Stored data:
────────────────────

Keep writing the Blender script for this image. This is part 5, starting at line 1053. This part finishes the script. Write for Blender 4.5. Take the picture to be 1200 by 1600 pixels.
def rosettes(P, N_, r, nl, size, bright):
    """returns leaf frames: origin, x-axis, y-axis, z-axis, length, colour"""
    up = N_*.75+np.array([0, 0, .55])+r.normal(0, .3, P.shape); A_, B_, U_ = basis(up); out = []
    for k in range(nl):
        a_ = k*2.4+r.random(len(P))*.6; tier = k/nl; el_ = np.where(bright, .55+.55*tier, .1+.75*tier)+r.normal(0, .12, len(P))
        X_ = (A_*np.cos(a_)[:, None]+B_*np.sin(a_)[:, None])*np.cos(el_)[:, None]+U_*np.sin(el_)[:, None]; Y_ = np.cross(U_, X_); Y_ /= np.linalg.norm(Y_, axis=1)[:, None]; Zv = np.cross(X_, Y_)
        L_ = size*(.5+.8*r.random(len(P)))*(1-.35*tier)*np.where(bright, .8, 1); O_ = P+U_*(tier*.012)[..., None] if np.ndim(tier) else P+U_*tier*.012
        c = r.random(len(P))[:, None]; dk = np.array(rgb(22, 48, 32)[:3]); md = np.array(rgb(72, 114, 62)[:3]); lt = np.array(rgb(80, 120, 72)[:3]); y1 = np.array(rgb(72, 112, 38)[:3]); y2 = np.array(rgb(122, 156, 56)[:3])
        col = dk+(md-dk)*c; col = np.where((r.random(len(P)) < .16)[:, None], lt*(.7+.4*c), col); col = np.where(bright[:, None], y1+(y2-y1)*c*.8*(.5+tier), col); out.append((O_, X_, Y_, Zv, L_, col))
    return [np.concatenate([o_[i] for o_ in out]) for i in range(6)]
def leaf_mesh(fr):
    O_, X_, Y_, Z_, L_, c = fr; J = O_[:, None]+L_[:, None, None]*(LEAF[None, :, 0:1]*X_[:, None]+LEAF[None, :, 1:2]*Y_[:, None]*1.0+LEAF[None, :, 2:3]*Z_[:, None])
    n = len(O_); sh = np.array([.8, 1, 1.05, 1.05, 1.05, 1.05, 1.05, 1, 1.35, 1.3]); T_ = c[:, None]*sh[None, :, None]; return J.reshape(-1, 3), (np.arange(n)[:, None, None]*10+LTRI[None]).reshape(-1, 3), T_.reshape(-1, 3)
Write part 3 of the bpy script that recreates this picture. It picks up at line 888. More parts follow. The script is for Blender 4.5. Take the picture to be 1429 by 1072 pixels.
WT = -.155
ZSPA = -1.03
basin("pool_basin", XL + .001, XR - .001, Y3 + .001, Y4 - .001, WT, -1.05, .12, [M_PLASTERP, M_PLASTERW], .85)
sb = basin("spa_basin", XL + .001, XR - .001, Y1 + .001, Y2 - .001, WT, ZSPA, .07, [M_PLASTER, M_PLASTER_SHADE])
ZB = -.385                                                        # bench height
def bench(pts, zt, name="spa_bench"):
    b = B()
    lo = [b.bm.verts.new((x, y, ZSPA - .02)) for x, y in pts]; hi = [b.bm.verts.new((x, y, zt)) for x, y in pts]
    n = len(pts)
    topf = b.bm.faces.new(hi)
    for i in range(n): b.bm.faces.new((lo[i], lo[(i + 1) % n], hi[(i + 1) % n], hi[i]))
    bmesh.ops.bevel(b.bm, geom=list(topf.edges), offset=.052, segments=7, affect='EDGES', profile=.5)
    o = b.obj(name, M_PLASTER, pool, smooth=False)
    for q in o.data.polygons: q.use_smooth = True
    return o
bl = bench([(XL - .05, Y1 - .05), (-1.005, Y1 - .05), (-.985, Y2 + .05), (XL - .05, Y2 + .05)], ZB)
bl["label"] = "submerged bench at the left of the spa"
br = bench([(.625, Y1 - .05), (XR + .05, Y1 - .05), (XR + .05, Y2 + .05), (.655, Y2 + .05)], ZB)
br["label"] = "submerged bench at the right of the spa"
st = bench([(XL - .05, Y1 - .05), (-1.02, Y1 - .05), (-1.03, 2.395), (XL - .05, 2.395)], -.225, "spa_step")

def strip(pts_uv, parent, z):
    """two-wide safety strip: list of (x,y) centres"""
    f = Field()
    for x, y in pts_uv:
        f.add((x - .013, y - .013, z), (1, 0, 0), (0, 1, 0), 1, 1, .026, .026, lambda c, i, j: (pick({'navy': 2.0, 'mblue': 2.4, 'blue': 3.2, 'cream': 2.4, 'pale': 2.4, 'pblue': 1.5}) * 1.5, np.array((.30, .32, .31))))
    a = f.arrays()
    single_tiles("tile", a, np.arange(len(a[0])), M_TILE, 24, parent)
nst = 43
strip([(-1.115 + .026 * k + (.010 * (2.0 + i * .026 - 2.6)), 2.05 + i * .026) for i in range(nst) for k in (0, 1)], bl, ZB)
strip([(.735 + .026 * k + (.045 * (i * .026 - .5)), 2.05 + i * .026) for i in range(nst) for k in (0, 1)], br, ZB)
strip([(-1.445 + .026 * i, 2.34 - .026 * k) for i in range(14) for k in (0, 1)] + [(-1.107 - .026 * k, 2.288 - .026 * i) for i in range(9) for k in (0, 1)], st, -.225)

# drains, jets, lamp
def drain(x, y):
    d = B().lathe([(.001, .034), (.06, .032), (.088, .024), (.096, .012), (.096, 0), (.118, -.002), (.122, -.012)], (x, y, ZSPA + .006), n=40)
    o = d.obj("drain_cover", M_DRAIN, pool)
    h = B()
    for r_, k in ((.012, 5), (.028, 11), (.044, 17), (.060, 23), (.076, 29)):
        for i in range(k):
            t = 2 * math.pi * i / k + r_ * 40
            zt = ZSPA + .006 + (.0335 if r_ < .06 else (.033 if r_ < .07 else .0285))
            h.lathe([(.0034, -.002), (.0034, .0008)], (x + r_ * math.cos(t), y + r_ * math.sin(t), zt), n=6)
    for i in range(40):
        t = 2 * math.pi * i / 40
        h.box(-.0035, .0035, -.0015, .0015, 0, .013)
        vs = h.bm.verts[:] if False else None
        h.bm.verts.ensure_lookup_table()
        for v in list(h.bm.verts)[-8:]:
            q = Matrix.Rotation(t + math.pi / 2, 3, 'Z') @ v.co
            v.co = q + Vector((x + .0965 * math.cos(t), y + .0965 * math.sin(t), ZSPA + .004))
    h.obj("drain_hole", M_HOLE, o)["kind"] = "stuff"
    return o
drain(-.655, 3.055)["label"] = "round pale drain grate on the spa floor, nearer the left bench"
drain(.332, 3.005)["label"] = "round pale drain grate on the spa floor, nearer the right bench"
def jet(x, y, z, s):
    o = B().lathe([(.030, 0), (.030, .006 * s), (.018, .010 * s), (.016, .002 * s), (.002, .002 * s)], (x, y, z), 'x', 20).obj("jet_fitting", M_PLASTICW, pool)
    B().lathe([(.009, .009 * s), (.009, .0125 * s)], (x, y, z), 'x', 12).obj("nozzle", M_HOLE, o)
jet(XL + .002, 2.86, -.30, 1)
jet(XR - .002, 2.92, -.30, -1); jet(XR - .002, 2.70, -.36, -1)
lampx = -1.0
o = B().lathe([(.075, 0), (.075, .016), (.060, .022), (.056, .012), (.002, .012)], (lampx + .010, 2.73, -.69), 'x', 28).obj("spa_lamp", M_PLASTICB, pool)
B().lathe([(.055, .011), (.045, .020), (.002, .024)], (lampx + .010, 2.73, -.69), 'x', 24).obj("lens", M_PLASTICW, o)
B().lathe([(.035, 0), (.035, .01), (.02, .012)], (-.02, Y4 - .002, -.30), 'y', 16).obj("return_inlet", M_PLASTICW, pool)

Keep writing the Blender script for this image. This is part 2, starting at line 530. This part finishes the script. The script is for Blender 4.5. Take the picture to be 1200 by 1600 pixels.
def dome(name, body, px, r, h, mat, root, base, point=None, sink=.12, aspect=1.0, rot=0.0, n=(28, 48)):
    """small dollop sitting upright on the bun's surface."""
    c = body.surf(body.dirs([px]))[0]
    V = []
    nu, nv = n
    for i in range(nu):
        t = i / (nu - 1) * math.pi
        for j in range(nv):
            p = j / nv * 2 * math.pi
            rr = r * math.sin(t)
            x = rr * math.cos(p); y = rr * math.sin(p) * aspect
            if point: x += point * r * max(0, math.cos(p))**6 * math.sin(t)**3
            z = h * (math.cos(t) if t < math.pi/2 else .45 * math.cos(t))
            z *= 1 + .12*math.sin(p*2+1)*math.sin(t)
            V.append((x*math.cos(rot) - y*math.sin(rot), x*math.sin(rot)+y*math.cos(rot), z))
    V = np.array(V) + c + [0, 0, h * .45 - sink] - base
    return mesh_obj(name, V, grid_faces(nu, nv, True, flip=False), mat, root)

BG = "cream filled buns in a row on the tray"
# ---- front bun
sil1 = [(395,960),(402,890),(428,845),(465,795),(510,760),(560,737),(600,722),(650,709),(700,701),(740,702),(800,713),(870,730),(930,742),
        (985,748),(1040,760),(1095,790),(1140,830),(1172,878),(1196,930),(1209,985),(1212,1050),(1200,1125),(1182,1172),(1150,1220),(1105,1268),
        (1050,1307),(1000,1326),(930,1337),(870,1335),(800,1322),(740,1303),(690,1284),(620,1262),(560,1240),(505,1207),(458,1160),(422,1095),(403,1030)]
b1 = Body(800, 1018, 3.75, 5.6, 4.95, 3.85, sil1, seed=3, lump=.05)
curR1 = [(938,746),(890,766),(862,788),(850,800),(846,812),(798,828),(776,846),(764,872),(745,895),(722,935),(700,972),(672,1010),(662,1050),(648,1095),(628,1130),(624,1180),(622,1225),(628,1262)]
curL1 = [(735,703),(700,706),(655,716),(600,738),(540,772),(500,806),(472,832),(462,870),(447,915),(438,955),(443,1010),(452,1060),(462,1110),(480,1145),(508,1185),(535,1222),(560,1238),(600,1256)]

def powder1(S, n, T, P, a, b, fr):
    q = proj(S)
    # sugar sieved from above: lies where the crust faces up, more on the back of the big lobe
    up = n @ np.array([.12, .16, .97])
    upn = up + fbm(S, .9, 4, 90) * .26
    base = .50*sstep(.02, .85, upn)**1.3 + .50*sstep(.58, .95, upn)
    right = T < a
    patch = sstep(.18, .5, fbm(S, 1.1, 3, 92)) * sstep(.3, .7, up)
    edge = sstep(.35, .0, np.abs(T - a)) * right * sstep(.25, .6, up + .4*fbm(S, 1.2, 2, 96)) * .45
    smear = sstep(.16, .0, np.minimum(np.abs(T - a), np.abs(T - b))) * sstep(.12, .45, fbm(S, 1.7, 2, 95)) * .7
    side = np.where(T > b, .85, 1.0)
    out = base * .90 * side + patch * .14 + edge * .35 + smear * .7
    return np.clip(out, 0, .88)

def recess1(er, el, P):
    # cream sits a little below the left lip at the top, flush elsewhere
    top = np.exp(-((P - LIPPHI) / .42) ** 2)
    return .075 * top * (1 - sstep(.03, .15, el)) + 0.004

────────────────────

Starting at the line that holds "Write part 3", copy each line exactly and stop after the line that holds "st = bench([(XL".

- _Written reply_:
Write part 3 of the bpy script that recreates this picture. It picks up at line 888. More parts follow. The script is for Blender 4.5. Take the picture to be 1429 by 1072 pixels.
WT = -.155
ZSPA = -1.03
basin("pool_basin", XL + .001, XR - .001, Y3 + .001, Y4 - .001, WT, -1.05, .12, [M_PLASTERP, M_PLASTERW], .85)
sb = basin("spa_basin", XL + .001, XR - .001, Y1 + .001, Y2 - .001, WT, ZSPA, .07, [M_PLASTER, M_PLASTER_SHADE])
ZB = -.385                                                        # bench height
def bench(pts, zt, name="spa_bench"):
    b = B()
    lo = [b.bm.verts.new((x, y, ZSPA - .02)) for x, y in pts]; hi = [b.bm.verts.new((x, y, zt)) for x, y in pts]
    n = len(pts)
    topf = b.bm.faces.new(hi)
    for i in range(n): b.bm.faces.new((lo[i], lo[(i + 1) % n], hi[(i + 1) % n], hi[i]))
    bmesh.ops.bevel(b.bm, geom=list(topf.edges), offset=.052, segments=7, affect='EDGES', profile=.5)
    o = b.obj(name, M_PLASTER, pool, smooth=False)
    for q in o.data.polygons: q.use_smooth = True
    return o
bl = bench([(XL - .05, Y1 - .05), (-1.005, Y1 - .05), (-.985, Y2 + .05), (XL - .05, Y2 + .05)], ZB)
bl["label"] = "submerged bench at the left of the spa"
br = bench([(.625, Y1 - .05), (XR + .05, Y1 - .05), (XR + .05, Y2 + .05), (.655, Y2 + .05)], ZB)
br["label"] = "submerged bench at the right of the spa"
st = bench([(XL - .05, Y1 - .05), (-1.02, Y1 - .05), (-1.03, 2.395), (XL - .05, 2.395)], -.225, "spa_step")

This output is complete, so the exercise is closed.